The distribution grid is experiencing exponential growth of behind-the-meter DERs (distributed energy resources), including solar photovoltaic, electric vehicles and batteries, which are valuable resources that can help balance the grid and accelerate the energy transition.  

By 2030, it is forecasted that the number of distributed energy resources (DERs) will grow by sevenfold, while the number of electrical vehicles will potentially increase 18x, and in Europe alone, up to 60 million more heat pumps will be installed. One of today’s top priorities in the energy industry is to increase grid capacity while maintaining stability with decentralized and intermittent resources.  

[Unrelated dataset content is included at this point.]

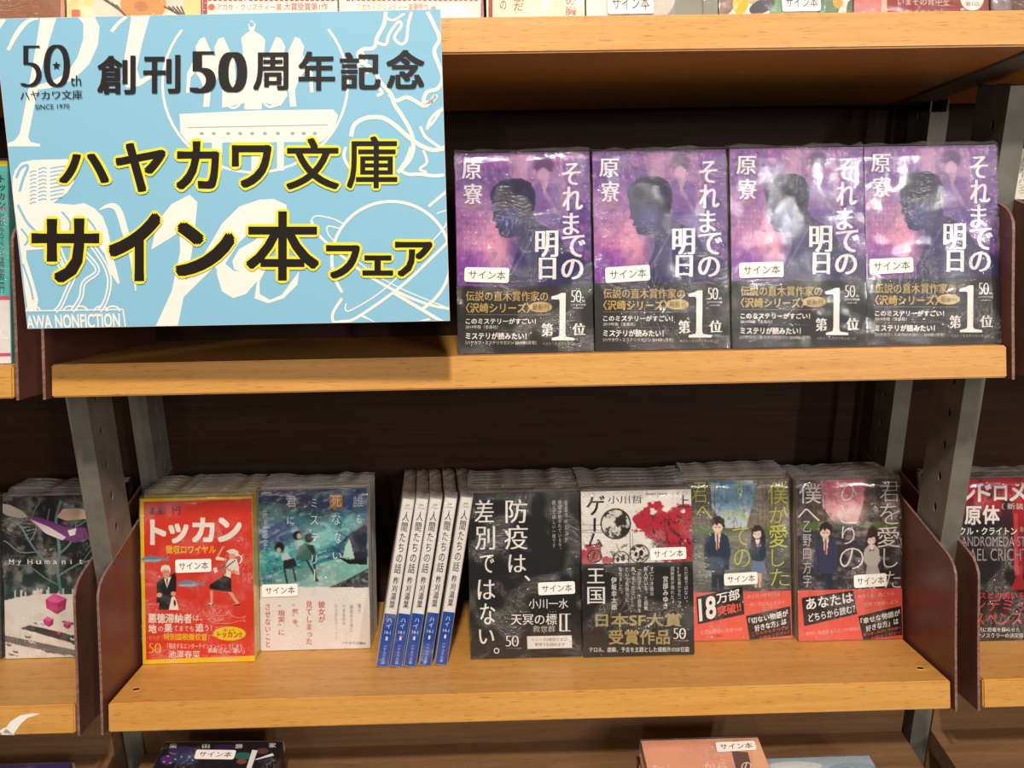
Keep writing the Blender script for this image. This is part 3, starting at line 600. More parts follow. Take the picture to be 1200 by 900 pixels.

However, the traditional distribution system was not built for two-way power flows and ever-increasing loads. This is leading to more frequent and extended overloads and over/under voltage in equipment – transformers, feeders, and substations. As a result, their lifespan is declining in an unknown manner and eventually, equipment is failing and outages occurring.  

Sabine Erlinghagen, CEO Siemens Grid Software, demystifies the digital solutions to enable a future-proof grid, and shares how Siemens’ new Gridscale X software can support utilities to manage the energy transition. 

1. What is top of mind for the utility industry right now?   

One of today’s top priorities in the energy industry is to increase grid capacity while maintaining stability with decentralized and intermittent resources. In many regions, due to increased electricity demand, there is a need to double the capacity in as little as seven to twelve years. Existing grids are at their limit, hindering progress on decarbonization and the energy transition towards net-zero. A second challenge is the exponential growth of distributed energy resources (DERs). This brings an unprecedented level of complexity to grid management – and presents a huge risk to grid stability and quality of service.      

2. What is the connection between visibility and grid capacity?   

Most utilities can quantify the adoption of behind-the-meter DERs, but they lack the requisite detail needed to understand the location and behavior of these resources—both of which are necessary for effective grid management. Limited visibility can create a range of operational challenges – from the ability to conduct interconnection analysis to planning infrastructure upgrades to prevent issues that hinder performance. Additionally, a lack of visibility prevents utilities from knowing how much capacity they have left. As a result, they must be cautious and potentially reject connection requests they could have technically accepted. Another common outcome is making plans to build unnecessary new capacity, which is timely and expensive when they could have managed this in a more cost and time-effective way by maximizing already existing digital solutions.   

3. How can utilities harness the power of technology to mitigate these challenges?   

Utilities can benefit immensely from the power of innovative technologies. With software, utilities can move closer towards autonomous grid management, operating closer to the physical limits of the grid and reducing technical losses. Furthermore, software can turn DERs from a burden into an asset, by unlocking their full potential for flexibility. Siemens recently conducted a study of 100 decision-makers within the utility industry in North America and found that technology could play a significant role in increasing DER visibility, as it can help with precise forecasting, leading to more efficient planning and operations.      

4. Siemens has just announced the launch of Gridscale X™. Can you share more about this? 

Siemens has launched Gridscale X, making grid transformation easier and faster at scale. Gridscale X supports grid operators to tackle their most pressing challenges with software that is easy to deploy and integrate into an existing landscape. Most importantly, all the products are interoperable, open, flexible, as-a-service, and cybersecure. This ultimately paves the way towards autonomous grid management, empowering grid operators to successfully deal with the complexity of DERs, reliably operate grids closer to their physical limits, avoid operational inefficiencies, and efficiently plan for capacity expansions.   

5. One of the newly launched Gridscale X software products is called DER Insights. How could this bring us closer to the future of autonomous grids?  

DER Insights was developed as part of a co-innovation initiative with four North American utilities – and is the key for ensuring reliability while enabling an increase in flexibility of the distribution system. It provides grid operators with insights on how behind-the-meter DERs are impacting the grid at the transformer level – creating a level of visibility that has never been seen before. With these insights, operators can make smart, data-driven decisions for optimizing the allocation of capital investment for the most critical infrastructure upgrades, while significantly reducing unplanned operation and maintenance costs.